You can call them "wings" if you want but they are in fact mathematically called "edges". You can definitely "flip an edge" in every sense of the word. The terms "slice" and "parity" typically refer to an [even#] by [even#] cube, for example a 4x4x4. This author is talking about a 3x3x3.
rainbow tyrant I found that out after . I just kept coming across that video . So I tried it. It labeled it as a fake video in the description (which I never read) 😂🤷🏻♂️
@@ronniebrummett4995 noice i actually did the same thing witha different video when i started...if you want to learn the best and easiest to under stand is the tutorials from rubiks channel.
I've seen quite a few of those videos!

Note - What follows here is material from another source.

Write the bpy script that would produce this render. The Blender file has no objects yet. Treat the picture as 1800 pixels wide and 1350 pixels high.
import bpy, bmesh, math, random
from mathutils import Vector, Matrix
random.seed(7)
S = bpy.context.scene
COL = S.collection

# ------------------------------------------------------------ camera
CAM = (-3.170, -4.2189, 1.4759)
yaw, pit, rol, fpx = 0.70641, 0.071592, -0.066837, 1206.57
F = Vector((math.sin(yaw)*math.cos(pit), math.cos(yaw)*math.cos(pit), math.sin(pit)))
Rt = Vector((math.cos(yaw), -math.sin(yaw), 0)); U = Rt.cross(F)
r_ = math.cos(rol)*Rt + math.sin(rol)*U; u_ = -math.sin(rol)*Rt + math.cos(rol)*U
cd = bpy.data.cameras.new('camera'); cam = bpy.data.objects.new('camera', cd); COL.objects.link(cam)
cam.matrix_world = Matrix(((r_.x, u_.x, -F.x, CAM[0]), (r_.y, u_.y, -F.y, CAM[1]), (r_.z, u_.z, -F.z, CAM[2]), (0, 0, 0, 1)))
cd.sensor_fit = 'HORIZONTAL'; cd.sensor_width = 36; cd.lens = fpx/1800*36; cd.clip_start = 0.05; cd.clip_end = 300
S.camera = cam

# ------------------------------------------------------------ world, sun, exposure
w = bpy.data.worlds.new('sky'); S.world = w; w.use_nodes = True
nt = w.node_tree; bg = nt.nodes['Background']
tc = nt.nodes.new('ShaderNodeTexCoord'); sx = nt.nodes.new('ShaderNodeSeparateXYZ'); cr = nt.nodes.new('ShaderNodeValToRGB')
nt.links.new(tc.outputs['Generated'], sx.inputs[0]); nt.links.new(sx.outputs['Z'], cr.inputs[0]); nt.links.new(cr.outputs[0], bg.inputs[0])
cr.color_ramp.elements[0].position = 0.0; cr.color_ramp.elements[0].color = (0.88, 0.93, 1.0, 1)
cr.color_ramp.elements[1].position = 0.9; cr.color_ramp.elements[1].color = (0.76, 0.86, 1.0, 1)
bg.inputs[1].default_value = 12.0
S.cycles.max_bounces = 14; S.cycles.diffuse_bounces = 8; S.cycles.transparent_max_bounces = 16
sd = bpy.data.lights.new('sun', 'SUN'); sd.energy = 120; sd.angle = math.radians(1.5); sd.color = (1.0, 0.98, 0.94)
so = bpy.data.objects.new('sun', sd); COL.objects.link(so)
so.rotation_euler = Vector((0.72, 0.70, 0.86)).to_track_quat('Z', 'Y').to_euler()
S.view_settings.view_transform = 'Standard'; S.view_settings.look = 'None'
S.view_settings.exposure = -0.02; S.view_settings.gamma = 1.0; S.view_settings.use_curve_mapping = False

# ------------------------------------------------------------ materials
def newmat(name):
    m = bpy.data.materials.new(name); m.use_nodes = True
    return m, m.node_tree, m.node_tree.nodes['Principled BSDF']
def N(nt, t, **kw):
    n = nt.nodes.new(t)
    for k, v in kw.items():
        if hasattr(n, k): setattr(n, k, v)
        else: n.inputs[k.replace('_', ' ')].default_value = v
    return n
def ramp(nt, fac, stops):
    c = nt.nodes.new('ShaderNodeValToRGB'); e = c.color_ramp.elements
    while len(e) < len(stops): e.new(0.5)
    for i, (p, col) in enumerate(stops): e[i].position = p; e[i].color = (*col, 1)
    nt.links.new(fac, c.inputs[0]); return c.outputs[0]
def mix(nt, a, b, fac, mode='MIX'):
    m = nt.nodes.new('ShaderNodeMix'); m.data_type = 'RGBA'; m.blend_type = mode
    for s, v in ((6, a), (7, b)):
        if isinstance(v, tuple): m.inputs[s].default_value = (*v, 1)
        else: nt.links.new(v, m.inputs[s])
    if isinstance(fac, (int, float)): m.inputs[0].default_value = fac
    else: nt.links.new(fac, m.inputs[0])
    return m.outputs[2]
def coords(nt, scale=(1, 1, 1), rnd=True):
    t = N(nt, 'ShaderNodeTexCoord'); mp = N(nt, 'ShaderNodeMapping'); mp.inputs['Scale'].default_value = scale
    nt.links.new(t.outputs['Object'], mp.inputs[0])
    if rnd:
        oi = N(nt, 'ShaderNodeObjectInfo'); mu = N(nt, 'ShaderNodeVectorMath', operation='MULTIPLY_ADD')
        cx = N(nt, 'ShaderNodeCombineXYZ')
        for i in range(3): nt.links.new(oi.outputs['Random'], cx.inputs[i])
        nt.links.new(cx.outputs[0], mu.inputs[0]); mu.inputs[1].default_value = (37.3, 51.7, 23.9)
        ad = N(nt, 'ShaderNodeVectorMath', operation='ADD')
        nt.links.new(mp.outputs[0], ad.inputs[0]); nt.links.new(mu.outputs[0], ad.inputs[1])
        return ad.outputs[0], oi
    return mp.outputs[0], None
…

Nathan Wilson's famous one actually inspired me to think about this topic more, and clarify that such an algorithm is not possible. I would definitely recommend taking some time to try learning it! Maybe even try without a tutorial for a while first.
I prefer to use the minus sign for anticlockwise rotation. Let's name each face of the cube as Right, Left, Up, Down, Front and Back. Then define each rotation as a 90-degree clockwise rotation. R: One 90-degree clockwise rotation of the right face of the cube. 2R = R+R: Two 90-degree clockwise rotation which is equal to 180-degree clockwise rotation. -R: One 90-degree anti-clockwise rotation. 4R = 0: Four rotations is equal to zero since it is a 360-degree rotation and the cube doesn't change. R = -3R: One clockwise rotation is equal to 3 anti-clockwise rotations. With this notation it is possible to add and subtract the rotations. The only problem is that the addition is not commutative: R + U ≠ U + R
There's plenty of ways that a Rubik's cube is related to math! One of the biggest connections between math and the Rubik's cube is group theory, but there's plenty of other connections too.
If I explain how to find the exact number of total combinations that can occur and thus prove that it is almost impossible to find a solution by random moves, would it be a good idea? How does it relate to mathematics again?